William Eichler 16 September 2021

County council leaders warn social care reforms ‘fall short’

County council leaders warn social care reforms ‘fall short’ image

Social care reforms will protect more individuals from large care costs but will not improve access to care and could make local care markets ‘unsustainable’, county council leaders say.

A new report by the County Councils Network (CCN) and the Rural Services Network (RSN) provides an overview of the challenges in delivering adult social care in rural and county areas, and analyses the impact of the Government’s social care reforms.

The State of Care in County and Rural Areas welcomed the Government’s announcement of a cap on care and means-test threshold. However, it warned that it will not address the question of eligibility and could destabilise local care markets.

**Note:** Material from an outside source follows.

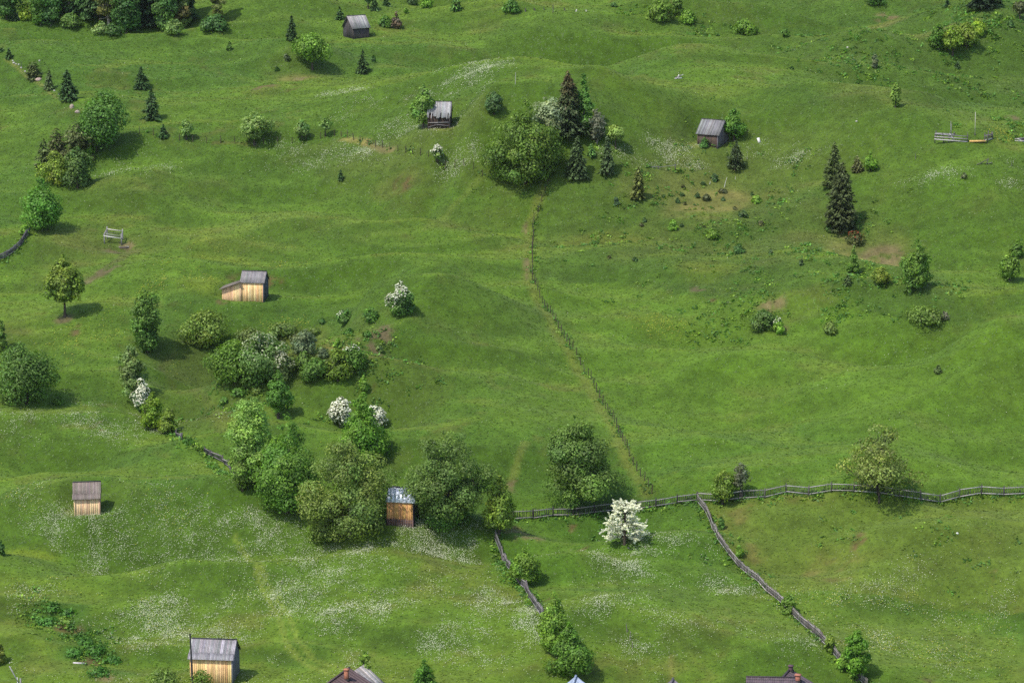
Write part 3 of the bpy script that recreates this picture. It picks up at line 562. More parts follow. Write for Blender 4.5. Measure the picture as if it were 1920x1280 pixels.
def pine(px, py, hpx, wpx, colr, label, bare=.45, bark=PBARK, name='pine_tree', group=None, stubs=14):
    p = at(px, py); k = mpp(p); hh = hpx * k; ww = wpx * k; o = thing(name, p, label, 'pine', group)
    L, nr, sz, cl, c = blob_leaves(hh, ww, hh * bare, 'egg', colr, hpx * (1 - bare) * wpx * .6, 3.4 * k, .2, squash=.6)
    V, f = rhombs(L, nr, sz, .45); mesh('crown', V, [f], cl, M['needle'], o)
    m = MB(); r0 = .018 * hh; m.tube([(0, 0, -.3), (rs.normal(0, .1), 0, hh * .5), (0, 0, hh * .95)], [r0 * 1.2, r0 * .75, r0 * .2], bark, 7)
    for i in range(stubs):
        zz = hh * rs.uniform(.08, bare + .25); aa = rs.uniform(0, 6.28); l = ww * rs.uniform(.12, .35)
        m.tube([(0, 0, zz), (math.cos(aa) * l, math.sin(aa) * l, zz + l * rs.uniform(-.2, .3))], [r0 * .28, r0 * .08], bark, 4)
    for i in rs.choice(len(c), min(9, len(c)), replace=False):
        e = c[i]; zz = max(e[2] - .25 * ww, hh * bare * .8); m.tube([(0, 0, zz), e * [.5, .5, 0] + np.array([0, 0, zz + (e[2] - zz) * .35]), e], [r0 * .4, r0 * .25, r0 * .1], bark, 4)
    m.build('trunk', M['bark'], o, True); return o

G_GROVE = 'trees of the wooded edge on the upper slope'
# wood edge at the top left
tree(12, 38, 0, 60, DARK, 'dark leafy tree cut by the picture corner beside a tiny spruce', 'column', .03, r0=.11, hpx=110, group=G_GROVE)
spruce(26, 39, 16, 17, SPR, 'tiny dark spruce between the corner tree and the lime bush', group='spruces')
bush(52, 36, 4, 34, (.15, .21, .025), 'bright lime bush beside a pale dead stub at the wood edge', name='lime_bush')
tree(76, 47, 0, 44, MID, 'bushy birch with its foliage reaching the grass, wood edge', 'column', .03, r0=.11, name='birch_tree', hpx=120, bark=PBARK, group=G_GROVE)
tree(95, 49, 0, 42, (.055, .125, .030), 'birch with a short white trunk showing next to the low bush', 'column', .03, r0=.11, name='birch_tree', hpx=130, bark=PBARK, group=G_GROVE)
bush(133, 48, 24, 46, (.075, .135, .028), 'low domed bush at the wood edge below the pale pine trunks')
pine(130, 34, 130, 44, OLV, 'slim pine with brown bare trunk rising behind the domed bush', .12, GBARK, group=G_GROVE)
pine(150, 30, 140, 50, SPR, 'dark pine standing deep inside the wood edge', .12, GBARK, group=G_GROVE)
spruce(112, 22, 0, 50, SPR, 'dark spruce filling the wood behind the two birches', hpx=130, group='spruces')
spruce(172, 34, 0, 56, SPR, 'dark spruce behind the yellowish pine of the wood edge', hpx=140, group='spruces')
pine(187, 36, 120, 34, (.15, .14, .025), 'small pine with yellow-green needles and thin grey trunk', .12, GBARK, group=G_GROVE)
pine(205, 58, 170, 70, (.105, .115, .028), 'tall pine with a long pale bare trunk and dead side branches', .13, PBARK, group=G_GROVE, stubs=26)
bush(190, 62, 40, 32, PALEG, 'pale grey-green bush at the foot of the tall bare pine')
tree(238, 62, 0, 66, (.045, .105, .022), 'broad dark green tree leaning out beside the tall bare pine', 'egg', .03, hpx=120, group=G_GROVE)
bush(214, 64, 44, 42, DARK, 'dark low bush beneath the broad dark green tree')
spruce(272, 48, 0, 58, (.014, .030, .012), 'very dark spruce in deep shade at the gap in the wood', hpx=140, group='spruces', dens=1.5)
spruce(300, 40, 0, 50, SPR, 'dark spruce behind the birch pair at the wood corner', hpx=130, group='spruces')
tree(310, 60, 0, 54, (.055, .115, .026), 'light birch with its thin pale stem left of the round bush', 'column', .03, r0=.11, name='birch_tree', hpx=130, bark=PBARK, group=G_GROVE)
pine(338, 52, 120, 52, (.115, .10, .03), 'brownish pine hanging over the round bush at the wood corner', .1, BARK, group=G_GROVE)
bush(327, 62, 36, 38, (.085, .14, .035), 'round bush with pale top under the wood corner trees')
pine(410, 44, 110, 36, (.115, .135, .035), 'lone olive pine rising out of the dark oval hedge clump', .06, PBARK, group=G_GROVE)
bush(404, 55, 27, 57, (.045, .10, .026), 'dark oval bush clump under the lone olive pine', leafpx=3.2)
spruce(140, 26, 0, 48, SPR, 'dark spruce deep in the wood right of the brown-trunked pine', hpx=130, group='spruces')
spruce(224, 32, 0, 50, (.02, .042, .016), 'dark spruce deep in the wood behind the tall bare pine', hpx=130, group='spruces')
spruce(345, 36, 0, 46, SPR, 'dark spruce behind the brownish pine at the wood corner', hpx=120, group='spruces')
tree(162, 38, 0, 40, (.04, .09, .02), 'dark leafy tree standing in the wood between two pines', 'column', .02, hpx=100, group=G_GROVE, r0=.12)
tree(348, 52, 0, 30, (.08, .12, .03), 'olive tree at the outer corner of the wood behind the round bush', 'column', .04, hpx=95, group=G_GROVE, r0=.1)
# along the top edge
tree(690, 17, 0, 26, DARK, 'small tree with bare lower trunk cut by the top edge', 'round', .3, hpx=40)
spruce(702, 20, -4, 15, SPR, 'small dark spruce beside the bare-trunked tree at the top', group='spruces')
spruce(724, 12, -6, 14, SPR, 'small spruce alone near the top edge above the brown bush', group='spruces')
bush(773, 7, -10, 24, (.05, .09, .03), 'dull green bush half cut by the top edge')
bush(800, 15, -12, 28, LIME, 'bright rounded bush near the top edge with shaded foot')
spruce(855, 20, -6, 17, (.045, .095, .02), 'compact bright green conifer on the top meadow', blunt=.8, group='spruces')
bush(958, 23, -4, 30, (.055, .12, .02), 'dense green bush beside the ragged stump row')
tree(761, 26, 16, 9, LIME, 'tiny bright sapling above the brown twiggy bush', 'round', .3, 'sapling', 'sapling', nl=2)
bush(723, 50, 29, 26, MID, 'green rounded bush touching the brown twiggy bush by the dark shed')
bush(744, 54, 22, 20, (.085, .065, .045), 'brown twiggy bush with upright sprigs near the dark shed', 'egg', twig=3)
# upper left meadow
spruce(547, 75, 30, 22, SPR, 'slender dark spruce near the tiny shrub below the upper wood', group='spruces')
spruce(637, 36, 13, 14, SPR, 'little spruce just uphill of the dark gabled shed', group='spruces')
shrub(552, 90, 80, 9, MID, 'tiny shrub between the slender spruce and the spreading tree')
shrub(537, 115, 102, 13, GREYG, 'grey-green shrub on the bank beside the spreading tree')
shrub(519, 133, 126, 10, DARK, 'dark speck of a shrub on the bank below the grey-green one')
tree(586, 131, 61, 74, (.095, .170, .022), 'spreading bright tree on a dark trunk with a wide shadow', 'spread', .22, clump=.2, nl=9)
spruce(680, 137, 95, 21, SPR, 'dark young spruce with a small shrub at its side', group='spruces')
shrub(700, 117, 103, 10, DARK, 'small dark shrub beside the young spruce below the top shed')
shrub(430, 95, 78, 11, (.06, .11, .02), 'lone little shrub on the open meadow under the upper wood')
spruce(3, 97, 90, 9, SPR, 'tiny spruce tip at the picture border on the stone line', group='spruces')
spruce(17, 110, 91, 14, SPR, 'little squat spruce at the head of the stone line', group='spruces')
spruce(64, 148, 116, 28, (.045, .060, .020), 'stubby double-topped juniper on the stone line', 'juniper', 'juniper', blunt=1.0, ragged=.4)
spruce(92, 168, 128, 17, (.055, .075, .03), 'thin sparse conifer between the juniper and a full spruce', dens=.5, group='spruces')
spruce(128, 188, 130, 36, SPR, 'full dark spruce at the lower end of the stone line', group='spruces')
spruce(265, 166, 125, 26, SPR, 'upper spruce of the two on the open meadow', group='spruces')
spruce(285, 223, 167, 33, SPR, 'lower and larger spruce of the two on the open meadow', group='spruces')
spruce(306, 258, 233, 18, SPR, 'little spruce standing in the wire fence line', group='spruces')
tree(180, 284, 168, 98, (.062, .130, .022), 'big rounded tree with a thick leaning trunk at the hedge top', 'round', .1, lean=.22, clump=.2, nl=10)
tree(349, 263, 225, 29, (.13, .20, .055), 'pale young tree on a thin stem at the wire fence, near the little spruce', 'round', .28, 'young_tree', nl=4)
tree(477, 271, 211, 66, (.14, .20, .06), 'pale spreading fruit tree with dark short trunk on the fence line', 'spread', .14, 'fruit_tree', clump=.2, nl=9)
tree(566, 263, 222, 29, (.13, .20, .06), 'pale young tree just right of the spreading fruit tree', 'egg', .2, 'young_tree', nl=4)
tree(610, 256, 221, 27, (.10, .165, .04), 'thin open sapling at the bend of the upper wire fence', 'spread', .3, 'sapling', 'sapling', dens=.45, nl=7, twig=1)
spruce(639, 337, 316, 10, SPR, 'tiny dark conifer alone on the slope below the wire fence', group='spruces')
tree(821, 306, 271, 22, (.09, .145, .035), 'small white-flowering tree standing in the upper wire fence', 'round', .2, 'blossoming_tree', flowers=.35, nl=4)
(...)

Last year, 58% - 545,000 - of people who made a request to their local county authority were told they were ineligible for care, as councils have tightened their eligibility over the years owing to financial pressures. This figure has remained stagnant since 2017.

The CCN and RSN warn that the Government’s proposed reforms will not improve eligibility for the thousands currently below the criteria to access care services.

The Government’s commitment to allow private fee payers to access council contacts and ensure greater fairness in care fees paid between private and state fees is well intentioned, according to the report.

However, the CCN and RSN warned it will lead to a ‘significant increase’ in demand for council arranged care. It could destabilise county care markets by making some providers economically unviable or result in unaffordable additional costs for councils.

The report also said that the new Social Care and Health Levy could raise £12bn a year, but outside of 20% of this fund set aside for social care reform, there is no commitment on how these resources will be distributed between social care and the NHS.

‘Unlike successive governments, this administration has grasped the nettle and set out the first attempts at reforming the adult social care system in a generation,’ said Cllr Martin Tett, the County Councils Network Adult Social Care spokesperson.

‘However, these reforms, and the sums committed, fall short of truly addressing all the issues within the social care system and could have unintended consequences, including destabilising county care markets. They will not address existing challenges, not least in improving eligibility for the hundreds of thousands unable to access to services.

‘Because no short-term funding is available for current pressures, things are likely to get worse before they get better. Councils are likely to reduce services rather than enhance them – unless the Spending Review provides more resource. We cannot rely on council tax alone to fund rising demographic and inflationary pressures.

‘Councils are extremely concerned that the government has underestimated the financial impact of a commitment to closer equalise fees paid by councils and private payers, whilst as laudable as that aim appears.

‘With the system cross-subsided by private fee payers, any commitment to equalise fees without fully funding this significant change could mean more care providers in county areas become financially unviable.’